My recollection of the Boat Mail and the ferry crossing had several readers keeping the postman busy. Stina Vasu was first off the mark recollecting travelling by the “simple Indian train to Dhanushkodi.” And she goes on, “the train from Talaimannar to Colombo was a sleeper train, which compared to the SIR was luxury.” In between, she said, “standing at the stern of the ferry, we watched thousands of flying fish leaping in front of us.” She also adds, “Ceylon itself seemed so modern compared to India. Imported cars and food items. Ladies in low-cut and sleeveless blouses…. To visit Ceylon in 1961 was like today’s trips to Singapore. Lovely… But what I regret today is not making another boat trip at the time… from Madras to Mahabalipuram!”

K.V.S. Krishna’s memories of that era are of two trips a year from 1938 to 1946, going from Madras to catch up with parents working in Ceylon. Before departure from Madras, they’d wait for the train “in a comfortable retiring room upstairs in Egmore station” and they’d time-pass admiring a replica of the small ship they would have to board next evening, the s.s. Irwin or s.s. Goschen . That model ship is now in the Government Museum, Egmore, and comes out for exhibitions from time to time. Krishna also remembers little local boys swimming around the ship as it lay at anchor at Dhanushkodi Pier. “Looking over the railings of the ship we’d see these podians touch the ship and call out to us. We would drop coins and they’d dive to retrieve them and show us their successes. One day our guardians stopped us doing this and told us to throw them fruits.”
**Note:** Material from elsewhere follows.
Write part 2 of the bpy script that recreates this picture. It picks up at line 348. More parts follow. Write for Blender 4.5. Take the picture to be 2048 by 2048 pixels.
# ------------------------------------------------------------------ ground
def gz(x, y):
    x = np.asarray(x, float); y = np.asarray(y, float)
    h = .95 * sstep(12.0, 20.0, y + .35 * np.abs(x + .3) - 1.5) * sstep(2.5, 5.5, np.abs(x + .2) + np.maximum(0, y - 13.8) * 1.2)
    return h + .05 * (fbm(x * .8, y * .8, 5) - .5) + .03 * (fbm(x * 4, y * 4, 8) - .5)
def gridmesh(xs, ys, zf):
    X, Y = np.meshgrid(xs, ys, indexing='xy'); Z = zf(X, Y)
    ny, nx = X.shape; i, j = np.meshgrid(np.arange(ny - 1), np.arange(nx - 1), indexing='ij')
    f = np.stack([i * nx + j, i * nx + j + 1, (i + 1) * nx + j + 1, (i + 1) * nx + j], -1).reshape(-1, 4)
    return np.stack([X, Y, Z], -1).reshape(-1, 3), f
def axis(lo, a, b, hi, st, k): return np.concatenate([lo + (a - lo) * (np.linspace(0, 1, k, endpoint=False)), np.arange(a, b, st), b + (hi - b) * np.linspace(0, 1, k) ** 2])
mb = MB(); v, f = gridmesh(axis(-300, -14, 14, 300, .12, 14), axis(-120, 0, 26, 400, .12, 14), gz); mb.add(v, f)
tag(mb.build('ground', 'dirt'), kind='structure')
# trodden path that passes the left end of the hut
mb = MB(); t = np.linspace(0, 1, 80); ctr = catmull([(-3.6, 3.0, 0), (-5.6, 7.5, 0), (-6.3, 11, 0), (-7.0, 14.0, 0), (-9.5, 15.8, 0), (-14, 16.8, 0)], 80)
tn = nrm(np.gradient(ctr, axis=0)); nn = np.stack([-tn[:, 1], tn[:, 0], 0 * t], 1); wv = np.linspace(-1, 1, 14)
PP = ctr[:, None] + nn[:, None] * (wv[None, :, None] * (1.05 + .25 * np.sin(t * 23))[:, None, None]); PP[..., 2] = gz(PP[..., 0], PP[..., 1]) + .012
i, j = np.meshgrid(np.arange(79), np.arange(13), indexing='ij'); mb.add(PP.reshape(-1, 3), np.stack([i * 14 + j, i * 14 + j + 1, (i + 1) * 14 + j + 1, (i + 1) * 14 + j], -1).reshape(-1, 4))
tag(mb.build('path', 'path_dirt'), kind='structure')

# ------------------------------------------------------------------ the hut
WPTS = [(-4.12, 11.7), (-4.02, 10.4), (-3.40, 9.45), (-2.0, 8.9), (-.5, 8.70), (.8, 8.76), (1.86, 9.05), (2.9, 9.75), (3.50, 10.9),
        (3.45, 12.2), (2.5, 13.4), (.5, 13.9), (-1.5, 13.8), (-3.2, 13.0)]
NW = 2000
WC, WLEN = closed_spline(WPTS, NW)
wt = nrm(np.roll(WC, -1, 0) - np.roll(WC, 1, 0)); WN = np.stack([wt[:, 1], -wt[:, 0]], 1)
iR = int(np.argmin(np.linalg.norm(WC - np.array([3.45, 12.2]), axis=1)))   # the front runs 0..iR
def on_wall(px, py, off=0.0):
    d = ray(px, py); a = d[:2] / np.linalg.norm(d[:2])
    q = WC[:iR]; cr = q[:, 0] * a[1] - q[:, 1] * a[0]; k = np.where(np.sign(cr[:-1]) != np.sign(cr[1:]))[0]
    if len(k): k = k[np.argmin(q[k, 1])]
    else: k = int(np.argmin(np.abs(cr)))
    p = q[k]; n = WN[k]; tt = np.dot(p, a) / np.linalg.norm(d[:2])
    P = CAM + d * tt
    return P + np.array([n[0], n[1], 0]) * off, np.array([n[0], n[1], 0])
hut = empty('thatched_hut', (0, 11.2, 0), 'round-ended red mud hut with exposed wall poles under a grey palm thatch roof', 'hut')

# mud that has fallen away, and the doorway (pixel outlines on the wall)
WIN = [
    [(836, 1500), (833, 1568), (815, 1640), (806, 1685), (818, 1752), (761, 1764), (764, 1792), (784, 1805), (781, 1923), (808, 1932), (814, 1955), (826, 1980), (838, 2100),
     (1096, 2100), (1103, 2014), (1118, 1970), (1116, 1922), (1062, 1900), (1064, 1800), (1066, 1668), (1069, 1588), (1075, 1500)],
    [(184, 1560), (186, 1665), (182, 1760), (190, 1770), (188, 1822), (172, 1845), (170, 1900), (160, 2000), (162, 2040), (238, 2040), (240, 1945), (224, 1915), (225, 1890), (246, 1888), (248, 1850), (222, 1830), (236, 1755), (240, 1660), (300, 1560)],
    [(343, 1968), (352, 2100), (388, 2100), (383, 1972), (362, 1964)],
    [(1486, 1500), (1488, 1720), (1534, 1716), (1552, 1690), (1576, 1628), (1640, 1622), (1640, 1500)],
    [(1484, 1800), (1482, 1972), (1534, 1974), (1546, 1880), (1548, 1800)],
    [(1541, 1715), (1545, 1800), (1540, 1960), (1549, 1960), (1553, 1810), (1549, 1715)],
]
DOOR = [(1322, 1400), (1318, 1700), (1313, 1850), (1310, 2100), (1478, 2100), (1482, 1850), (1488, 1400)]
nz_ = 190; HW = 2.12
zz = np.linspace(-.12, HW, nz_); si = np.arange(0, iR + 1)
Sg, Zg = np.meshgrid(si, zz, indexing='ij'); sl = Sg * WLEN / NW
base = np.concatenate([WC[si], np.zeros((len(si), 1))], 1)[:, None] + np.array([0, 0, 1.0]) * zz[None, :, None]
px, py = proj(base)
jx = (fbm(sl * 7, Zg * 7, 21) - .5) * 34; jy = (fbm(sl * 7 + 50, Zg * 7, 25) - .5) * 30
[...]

And several readers from the southern districts of Tamil Nadu (who keep up with this column on the Net) remind me of the “very British type public schools” they went to on the Island after journeying on the Boat Mail. They recall Trinity and St. Anthony’s and Kingswood in Kandy, Royal, St. Thomas’, St. Benedict’s and Ananda (founded by Col. Olcott) in Colombo, among several others in Kurunegala, Matale etc. There were far more students going to these Ceylon schools than those who came to Madras and Kodai.